> [THE REQUEST]: Your task is to gather the lines below that hold the string "picture".

> [MATERIAL]:
________________

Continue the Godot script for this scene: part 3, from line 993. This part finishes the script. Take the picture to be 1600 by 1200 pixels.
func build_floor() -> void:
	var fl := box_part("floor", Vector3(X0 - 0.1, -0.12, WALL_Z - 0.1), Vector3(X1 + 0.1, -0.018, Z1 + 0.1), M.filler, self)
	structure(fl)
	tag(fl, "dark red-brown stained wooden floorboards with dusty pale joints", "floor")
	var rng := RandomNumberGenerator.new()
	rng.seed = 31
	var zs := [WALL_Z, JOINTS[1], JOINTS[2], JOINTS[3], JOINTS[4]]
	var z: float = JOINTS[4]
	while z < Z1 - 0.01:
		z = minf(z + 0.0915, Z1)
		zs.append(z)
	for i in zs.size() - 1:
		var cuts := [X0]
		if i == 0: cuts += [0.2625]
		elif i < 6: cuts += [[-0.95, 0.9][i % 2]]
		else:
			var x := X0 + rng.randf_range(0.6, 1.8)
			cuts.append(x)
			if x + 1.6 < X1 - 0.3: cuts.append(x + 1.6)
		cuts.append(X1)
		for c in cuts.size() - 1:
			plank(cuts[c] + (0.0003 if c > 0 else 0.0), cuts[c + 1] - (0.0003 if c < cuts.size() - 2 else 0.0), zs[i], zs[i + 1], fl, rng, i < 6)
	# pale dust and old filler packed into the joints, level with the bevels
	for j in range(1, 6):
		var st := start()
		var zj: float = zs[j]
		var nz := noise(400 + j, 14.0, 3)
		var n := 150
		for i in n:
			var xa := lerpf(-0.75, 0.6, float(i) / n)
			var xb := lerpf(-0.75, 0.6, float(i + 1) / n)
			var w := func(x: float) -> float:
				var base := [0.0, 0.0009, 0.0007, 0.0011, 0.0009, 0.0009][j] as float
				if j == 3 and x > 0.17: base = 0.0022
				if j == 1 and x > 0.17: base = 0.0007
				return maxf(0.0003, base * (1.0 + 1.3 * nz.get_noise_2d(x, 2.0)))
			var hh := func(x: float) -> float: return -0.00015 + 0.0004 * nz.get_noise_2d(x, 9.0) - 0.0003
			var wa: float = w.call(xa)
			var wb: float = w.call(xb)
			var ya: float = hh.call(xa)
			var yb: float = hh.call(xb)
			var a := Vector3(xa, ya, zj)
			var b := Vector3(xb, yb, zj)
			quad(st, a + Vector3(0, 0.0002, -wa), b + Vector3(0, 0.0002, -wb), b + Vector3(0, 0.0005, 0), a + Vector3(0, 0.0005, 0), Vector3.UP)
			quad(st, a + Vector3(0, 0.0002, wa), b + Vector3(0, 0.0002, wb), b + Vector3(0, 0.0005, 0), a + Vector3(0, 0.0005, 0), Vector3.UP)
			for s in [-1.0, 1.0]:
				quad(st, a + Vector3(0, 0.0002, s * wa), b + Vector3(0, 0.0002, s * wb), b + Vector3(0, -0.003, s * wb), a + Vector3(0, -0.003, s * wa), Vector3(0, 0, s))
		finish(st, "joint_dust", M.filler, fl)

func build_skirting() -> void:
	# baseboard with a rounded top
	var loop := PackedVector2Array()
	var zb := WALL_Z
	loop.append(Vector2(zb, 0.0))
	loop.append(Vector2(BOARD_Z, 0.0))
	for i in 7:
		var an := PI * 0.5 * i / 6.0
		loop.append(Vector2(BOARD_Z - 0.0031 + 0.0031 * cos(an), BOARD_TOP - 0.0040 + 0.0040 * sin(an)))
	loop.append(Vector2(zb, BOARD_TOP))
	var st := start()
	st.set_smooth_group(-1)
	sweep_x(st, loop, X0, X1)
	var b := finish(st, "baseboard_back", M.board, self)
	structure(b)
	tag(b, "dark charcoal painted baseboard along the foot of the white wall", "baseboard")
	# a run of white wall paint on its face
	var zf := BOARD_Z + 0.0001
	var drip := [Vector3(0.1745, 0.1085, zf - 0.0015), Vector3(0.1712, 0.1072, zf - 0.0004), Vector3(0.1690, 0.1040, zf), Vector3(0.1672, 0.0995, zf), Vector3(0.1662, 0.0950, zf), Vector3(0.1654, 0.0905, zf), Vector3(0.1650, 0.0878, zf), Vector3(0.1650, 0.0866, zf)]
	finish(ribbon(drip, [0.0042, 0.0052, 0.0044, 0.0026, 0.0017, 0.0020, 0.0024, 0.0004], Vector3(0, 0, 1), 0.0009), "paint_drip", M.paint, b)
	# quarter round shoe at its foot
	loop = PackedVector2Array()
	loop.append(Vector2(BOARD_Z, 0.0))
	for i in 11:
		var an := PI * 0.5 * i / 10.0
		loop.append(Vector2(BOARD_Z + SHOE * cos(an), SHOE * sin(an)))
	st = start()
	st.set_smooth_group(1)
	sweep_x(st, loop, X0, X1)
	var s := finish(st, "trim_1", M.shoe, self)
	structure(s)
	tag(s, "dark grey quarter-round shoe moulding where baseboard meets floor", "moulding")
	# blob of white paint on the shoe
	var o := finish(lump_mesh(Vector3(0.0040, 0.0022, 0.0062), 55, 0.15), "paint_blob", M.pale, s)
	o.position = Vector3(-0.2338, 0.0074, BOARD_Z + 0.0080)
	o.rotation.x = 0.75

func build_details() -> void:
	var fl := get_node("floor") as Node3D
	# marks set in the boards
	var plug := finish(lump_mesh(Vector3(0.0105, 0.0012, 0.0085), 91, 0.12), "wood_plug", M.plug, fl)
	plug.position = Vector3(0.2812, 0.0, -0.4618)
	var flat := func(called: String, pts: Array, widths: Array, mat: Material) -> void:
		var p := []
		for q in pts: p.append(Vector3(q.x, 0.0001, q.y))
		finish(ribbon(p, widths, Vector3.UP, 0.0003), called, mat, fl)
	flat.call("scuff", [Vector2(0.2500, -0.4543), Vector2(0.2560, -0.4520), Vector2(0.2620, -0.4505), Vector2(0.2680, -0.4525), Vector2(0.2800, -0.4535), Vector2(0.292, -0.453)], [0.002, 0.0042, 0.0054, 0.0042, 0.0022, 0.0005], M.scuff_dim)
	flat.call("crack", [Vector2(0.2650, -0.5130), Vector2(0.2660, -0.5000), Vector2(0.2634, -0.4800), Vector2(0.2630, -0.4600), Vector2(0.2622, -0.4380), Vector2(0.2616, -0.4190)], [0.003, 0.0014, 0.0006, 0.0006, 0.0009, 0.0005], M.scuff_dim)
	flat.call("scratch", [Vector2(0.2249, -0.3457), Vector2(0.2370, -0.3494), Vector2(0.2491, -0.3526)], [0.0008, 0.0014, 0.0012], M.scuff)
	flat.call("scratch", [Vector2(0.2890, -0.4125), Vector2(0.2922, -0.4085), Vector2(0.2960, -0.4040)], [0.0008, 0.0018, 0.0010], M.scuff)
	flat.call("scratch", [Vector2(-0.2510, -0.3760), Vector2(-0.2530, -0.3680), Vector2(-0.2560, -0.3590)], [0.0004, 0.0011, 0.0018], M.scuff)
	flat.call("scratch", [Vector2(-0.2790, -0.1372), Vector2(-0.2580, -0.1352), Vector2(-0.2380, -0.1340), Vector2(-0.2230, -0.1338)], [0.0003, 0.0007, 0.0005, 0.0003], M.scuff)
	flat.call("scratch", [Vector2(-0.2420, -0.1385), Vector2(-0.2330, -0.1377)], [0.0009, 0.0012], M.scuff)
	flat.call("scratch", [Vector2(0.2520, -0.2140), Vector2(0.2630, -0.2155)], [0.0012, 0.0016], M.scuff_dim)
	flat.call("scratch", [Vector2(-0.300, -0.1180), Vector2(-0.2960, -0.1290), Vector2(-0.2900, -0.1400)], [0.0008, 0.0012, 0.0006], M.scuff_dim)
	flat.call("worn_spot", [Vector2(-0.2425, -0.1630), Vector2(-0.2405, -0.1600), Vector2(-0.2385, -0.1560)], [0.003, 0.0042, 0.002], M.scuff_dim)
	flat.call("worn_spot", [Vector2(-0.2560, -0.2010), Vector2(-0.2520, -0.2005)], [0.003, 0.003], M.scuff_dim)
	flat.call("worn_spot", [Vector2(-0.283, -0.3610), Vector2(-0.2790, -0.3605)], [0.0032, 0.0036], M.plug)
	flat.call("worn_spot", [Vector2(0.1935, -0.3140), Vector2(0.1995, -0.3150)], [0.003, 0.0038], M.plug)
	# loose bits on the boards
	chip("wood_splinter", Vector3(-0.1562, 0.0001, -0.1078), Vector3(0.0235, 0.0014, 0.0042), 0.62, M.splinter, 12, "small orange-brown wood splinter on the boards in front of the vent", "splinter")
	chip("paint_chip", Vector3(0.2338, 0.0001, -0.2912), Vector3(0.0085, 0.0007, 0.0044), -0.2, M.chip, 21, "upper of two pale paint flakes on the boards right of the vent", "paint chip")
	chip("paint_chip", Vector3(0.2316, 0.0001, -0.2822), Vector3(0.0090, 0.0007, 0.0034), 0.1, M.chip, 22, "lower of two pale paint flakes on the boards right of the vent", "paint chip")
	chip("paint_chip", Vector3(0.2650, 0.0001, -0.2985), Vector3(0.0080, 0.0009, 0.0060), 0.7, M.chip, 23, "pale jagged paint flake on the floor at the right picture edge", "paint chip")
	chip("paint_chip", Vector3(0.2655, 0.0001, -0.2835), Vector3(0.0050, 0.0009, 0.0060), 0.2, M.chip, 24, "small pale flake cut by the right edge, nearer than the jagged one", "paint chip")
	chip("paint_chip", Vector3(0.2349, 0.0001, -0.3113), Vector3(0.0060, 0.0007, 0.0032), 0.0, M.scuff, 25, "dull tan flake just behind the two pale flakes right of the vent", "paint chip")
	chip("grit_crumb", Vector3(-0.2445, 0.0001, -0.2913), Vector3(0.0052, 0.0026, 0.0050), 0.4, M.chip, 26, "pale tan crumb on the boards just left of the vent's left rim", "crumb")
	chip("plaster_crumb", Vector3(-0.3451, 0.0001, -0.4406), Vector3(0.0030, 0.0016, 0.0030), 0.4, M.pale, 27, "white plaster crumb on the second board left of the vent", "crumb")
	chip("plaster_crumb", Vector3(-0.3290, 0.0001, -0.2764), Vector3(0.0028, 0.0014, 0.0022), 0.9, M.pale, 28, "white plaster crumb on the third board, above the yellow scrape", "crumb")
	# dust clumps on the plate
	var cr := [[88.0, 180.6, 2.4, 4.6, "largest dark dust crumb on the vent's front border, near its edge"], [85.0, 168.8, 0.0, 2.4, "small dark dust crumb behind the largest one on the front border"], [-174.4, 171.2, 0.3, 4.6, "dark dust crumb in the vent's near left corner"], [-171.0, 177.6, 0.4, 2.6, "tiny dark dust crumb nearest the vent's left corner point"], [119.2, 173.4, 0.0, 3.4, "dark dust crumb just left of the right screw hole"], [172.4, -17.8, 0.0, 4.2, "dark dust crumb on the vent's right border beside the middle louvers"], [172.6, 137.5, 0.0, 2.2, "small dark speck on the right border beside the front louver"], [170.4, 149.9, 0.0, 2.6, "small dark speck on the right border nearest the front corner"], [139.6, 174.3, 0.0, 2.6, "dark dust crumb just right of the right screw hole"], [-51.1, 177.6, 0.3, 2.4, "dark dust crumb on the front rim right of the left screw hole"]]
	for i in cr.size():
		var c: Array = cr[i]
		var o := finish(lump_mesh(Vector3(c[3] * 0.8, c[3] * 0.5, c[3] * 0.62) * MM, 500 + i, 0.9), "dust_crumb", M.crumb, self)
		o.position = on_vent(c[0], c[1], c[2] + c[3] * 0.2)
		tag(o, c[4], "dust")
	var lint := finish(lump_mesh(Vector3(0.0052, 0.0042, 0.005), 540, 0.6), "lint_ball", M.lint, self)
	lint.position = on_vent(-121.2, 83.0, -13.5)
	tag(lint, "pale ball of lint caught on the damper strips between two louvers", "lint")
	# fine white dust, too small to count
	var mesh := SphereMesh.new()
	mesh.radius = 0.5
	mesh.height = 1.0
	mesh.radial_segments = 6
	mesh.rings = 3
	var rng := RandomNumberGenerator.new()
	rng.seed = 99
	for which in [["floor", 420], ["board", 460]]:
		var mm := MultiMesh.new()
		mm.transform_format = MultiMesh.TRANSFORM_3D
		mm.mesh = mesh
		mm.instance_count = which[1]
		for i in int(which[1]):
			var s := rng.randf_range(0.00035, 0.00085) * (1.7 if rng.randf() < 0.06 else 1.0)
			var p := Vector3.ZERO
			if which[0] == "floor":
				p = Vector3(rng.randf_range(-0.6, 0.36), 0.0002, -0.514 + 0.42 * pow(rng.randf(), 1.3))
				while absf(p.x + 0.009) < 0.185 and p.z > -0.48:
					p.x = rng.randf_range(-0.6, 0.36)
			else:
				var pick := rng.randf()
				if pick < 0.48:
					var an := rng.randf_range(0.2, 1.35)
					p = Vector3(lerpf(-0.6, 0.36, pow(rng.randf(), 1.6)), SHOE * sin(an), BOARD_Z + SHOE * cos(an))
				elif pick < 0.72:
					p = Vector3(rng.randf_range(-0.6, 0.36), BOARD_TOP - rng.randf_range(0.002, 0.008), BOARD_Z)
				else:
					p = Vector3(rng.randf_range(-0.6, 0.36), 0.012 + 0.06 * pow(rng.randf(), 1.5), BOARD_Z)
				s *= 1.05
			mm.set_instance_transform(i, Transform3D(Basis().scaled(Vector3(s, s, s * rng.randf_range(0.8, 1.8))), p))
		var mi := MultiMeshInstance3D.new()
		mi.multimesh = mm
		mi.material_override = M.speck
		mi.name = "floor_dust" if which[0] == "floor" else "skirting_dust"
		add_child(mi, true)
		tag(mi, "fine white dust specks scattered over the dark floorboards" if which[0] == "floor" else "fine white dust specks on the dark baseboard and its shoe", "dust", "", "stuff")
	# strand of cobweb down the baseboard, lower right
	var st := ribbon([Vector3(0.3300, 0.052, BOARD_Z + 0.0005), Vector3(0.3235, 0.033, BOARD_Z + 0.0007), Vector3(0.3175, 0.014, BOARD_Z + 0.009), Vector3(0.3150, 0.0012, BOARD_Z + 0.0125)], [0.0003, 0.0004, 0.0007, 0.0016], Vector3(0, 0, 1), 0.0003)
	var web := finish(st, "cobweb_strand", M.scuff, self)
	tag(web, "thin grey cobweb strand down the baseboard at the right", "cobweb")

________________

> [ANSWER TO THIS TASK]:
Continue the Godot script for this scene: part 3, from line 993. This part finishes the script. Take the picture to be 1600 by 1200 pixels.
	chip("paint_chip", Vector3(0.2650, 0.0001, -0.2985), Vector3(0.0080, 0.0009, 0.0060), 0.7, M.chip, 23, "pale jagged paint flake on the floor at the right picture edge", "paint chip")